Henry and Eva are Jersey girls, best friends, and hardcore athletes. Henry is New Jersey's junior tennis champion, and Eva is on her way to becoming a world-renown ballet dancer. Their friendship has sustained them through disappointments and demanding parents, but when they separate to go off to different summer adventures--Henry to a nationally ranked tennis academy, Eva to the ultra-competitive New York School of Dance--can their friendship last through their different experiences and some shocking changes?

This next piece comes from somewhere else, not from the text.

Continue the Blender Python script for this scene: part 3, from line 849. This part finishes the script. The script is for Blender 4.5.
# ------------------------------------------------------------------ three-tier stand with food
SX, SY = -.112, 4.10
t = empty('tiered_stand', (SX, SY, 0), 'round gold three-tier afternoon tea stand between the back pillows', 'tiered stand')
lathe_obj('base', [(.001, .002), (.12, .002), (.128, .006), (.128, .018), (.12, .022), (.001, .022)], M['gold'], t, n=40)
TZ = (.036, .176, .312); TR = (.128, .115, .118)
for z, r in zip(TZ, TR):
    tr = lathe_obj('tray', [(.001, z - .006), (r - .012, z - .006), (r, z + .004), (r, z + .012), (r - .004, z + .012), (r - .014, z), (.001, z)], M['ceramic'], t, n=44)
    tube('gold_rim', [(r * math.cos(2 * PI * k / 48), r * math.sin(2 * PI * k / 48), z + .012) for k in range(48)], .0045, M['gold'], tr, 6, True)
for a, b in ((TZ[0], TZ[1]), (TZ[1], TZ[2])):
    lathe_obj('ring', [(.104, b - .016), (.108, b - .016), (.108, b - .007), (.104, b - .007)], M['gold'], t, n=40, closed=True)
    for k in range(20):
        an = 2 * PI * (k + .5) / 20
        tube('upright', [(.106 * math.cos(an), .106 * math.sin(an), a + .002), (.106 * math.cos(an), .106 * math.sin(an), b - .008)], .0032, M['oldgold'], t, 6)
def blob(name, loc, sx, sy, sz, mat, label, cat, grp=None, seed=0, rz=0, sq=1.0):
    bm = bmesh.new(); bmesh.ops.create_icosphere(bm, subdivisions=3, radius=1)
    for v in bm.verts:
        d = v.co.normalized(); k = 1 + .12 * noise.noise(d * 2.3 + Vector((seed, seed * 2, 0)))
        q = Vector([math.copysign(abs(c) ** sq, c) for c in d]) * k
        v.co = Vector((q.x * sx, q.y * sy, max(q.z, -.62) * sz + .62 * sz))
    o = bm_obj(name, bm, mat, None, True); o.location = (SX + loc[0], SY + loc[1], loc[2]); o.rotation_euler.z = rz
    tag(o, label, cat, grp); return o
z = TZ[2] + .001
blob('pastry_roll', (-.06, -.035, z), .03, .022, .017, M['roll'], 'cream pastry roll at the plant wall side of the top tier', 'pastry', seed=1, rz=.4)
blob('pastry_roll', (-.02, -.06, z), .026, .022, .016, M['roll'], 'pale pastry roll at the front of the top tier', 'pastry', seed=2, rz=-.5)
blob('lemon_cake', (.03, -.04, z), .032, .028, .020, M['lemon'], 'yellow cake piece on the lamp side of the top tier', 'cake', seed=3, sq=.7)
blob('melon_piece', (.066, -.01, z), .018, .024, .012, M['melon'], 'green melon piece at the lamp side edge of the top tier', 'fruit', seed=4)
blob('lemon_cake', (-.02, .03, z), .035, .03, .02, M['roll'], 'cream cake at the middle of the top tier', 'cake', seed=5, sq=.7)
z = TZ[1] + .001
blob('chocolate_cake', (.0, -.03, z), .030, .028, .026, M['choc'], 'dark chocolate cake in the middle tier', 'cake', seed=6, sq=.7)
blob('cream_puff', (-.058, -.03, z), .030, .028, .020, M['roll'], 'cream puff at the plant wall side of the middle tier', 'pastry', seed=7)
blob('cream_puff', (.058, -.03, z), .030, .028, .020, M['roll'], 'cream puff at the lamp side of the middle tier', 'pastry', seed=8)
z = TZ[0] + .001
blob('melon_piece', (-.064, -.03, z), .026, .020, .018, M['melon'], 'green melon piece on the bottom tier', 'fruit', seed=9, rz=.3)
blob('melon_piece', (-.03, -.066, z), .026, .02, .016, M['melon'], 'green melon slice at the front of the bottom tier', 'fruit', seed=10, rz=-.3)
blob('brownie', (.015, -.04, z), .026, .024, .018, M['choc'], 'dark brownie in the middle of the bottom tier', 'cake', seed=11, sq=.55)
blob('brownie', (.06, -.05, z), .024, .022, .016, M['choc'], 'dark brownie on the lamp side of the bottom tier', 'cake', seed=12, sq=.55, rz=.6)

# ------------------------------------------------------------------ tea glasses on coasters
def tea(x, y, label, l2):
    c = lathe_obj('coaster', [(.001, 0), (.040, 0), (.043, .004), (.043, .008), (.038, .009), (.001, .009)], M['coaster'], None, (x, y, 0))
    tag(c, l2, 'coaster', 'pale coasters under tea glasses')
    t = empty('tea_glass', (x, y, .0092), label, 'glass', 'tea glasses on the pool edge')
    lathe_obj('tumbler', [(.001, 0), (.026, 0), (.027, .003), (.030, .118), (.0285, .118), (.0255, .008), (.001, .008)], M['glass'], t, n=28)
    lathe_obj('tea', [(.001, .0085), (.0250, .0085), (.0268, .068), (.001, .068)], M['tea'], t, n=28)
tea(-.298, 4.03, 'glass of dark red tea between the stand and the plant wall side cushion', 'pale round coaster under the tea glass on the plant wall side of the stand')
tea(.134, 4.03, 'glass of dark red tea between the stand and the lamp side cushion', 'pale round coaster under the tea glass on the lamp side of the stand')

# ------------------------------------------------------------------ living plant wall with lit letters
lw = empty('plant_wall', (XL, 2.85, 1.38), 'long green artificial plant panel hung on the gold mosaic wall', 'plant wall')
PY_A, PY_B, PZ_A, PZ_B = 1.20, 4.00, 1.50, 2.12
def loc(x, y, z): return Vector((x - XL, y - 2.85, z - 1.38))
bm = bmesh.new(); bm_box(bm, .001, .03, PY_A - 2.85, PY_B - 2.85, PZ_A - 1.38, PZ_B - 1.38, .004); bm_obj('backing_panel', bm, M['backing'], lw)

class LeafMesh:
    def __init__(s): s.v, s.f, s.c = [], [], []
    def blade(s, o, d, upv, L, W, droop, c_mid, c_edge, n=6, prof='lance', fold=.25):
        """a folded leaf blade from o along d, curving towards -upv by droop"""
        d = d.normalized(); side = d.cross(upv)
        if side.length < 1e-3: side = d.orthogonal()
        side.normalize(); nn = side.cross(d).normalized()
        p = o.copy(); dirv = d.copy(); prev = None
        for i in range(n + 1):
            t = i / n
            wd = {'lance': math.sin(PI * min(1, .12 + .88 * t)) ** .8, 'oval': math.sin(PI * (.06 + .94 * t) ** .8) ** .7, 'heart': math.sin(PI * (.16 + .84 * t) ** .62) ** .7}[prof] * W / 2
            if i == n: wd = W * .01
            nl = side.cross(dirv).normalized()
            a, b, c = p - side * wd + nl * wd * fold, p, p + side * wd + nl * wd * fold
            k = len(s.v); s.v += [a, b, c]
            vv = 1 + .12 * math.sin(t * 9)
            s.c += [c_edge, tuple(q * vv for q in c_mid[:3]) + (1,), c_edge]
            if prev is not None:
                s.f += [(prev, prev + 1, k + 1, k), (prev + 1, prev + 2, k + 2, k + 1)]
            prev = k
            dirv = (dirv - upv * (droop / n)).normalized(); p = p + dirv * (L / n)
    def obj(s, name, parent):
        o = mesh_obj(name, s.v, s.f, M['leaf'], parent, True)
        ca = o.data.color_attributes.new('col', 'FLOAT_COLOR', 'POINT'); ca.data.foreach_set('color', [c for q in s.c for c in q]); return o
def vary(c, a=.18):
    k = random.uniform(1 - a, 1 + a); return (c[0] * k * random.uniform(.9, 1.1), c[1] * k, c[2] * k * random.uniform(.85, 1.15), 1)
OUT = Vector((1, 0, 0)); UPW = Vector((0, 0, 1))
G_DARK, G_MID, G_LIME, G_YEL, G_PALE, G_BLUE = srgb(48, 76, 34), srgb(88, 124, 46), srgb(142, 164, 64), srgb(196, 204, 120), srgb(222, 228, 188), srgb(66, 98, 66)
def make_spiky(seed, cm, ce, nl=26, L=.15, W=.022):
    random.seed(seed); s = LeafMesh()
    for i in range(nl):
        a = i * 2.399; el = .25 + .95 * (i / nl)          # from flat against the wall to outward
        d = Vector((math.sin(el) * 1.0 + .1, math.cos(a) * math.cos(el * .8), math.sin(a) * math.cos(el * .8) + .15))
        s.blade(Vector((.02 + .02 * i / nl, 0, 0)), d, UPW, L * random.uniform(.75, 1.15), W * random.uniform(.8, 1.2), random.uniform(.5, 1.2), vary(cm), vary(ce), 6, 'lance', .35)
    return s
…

Padian's straightforward narration makes it very easy to relate to these Henry and Eva's situations. Few of us may be on Henry and Eva's level in terms of athletics, but it was still eye-opening to read about all the pressure they faced, the difficult choices they had to make. I thought that the girls' relationships with their parents was a pretty shockingly true portrayal of some overinvolved, living-out-their-dreams-through-their-children parents. The parents were realistically overwhelming: I didn't consider them exaggerations of the type, and instead could totally see this happening.
I am envious of Henry and Eva's friendship. These two, equal in pretty much everything, such as skill, looks, and wit, still displayed normal feelings of envy or inferiority at times. It was clear that the girls cared for each other very much, and yet their lives were clearly not wrapped up in the other's: they both have separate interests and dreams, after all.
Eva's heartbreaking eating disorder will resonate with anyone who has felt insecure in their bodies, often for all the wrong reasons. The voice in her head that yells at her felt a little extreme to me at times, but I am not one to judge for the voice's "accuracy;" I just recognize that this is something that definitely happens to people. Henry's romance at tennis camp also felt slightly contrived at times. Again, however, it may be that that was the point: their relationship was inseparable from their budding fame as star tennis players. And finally, as a Jersey girl myself, I thought it felt a little weird and unrealistic whenever Henry and Eva "acted Joisey": do people really do that? But hey, maybe they do.
These points didn't detract from my engagement with the story as a whole, however. JERSEY TOMATOES ARE THE BEST is a solid contemporary read, one that I would highly recommend to people looking for a good book involving female athletes.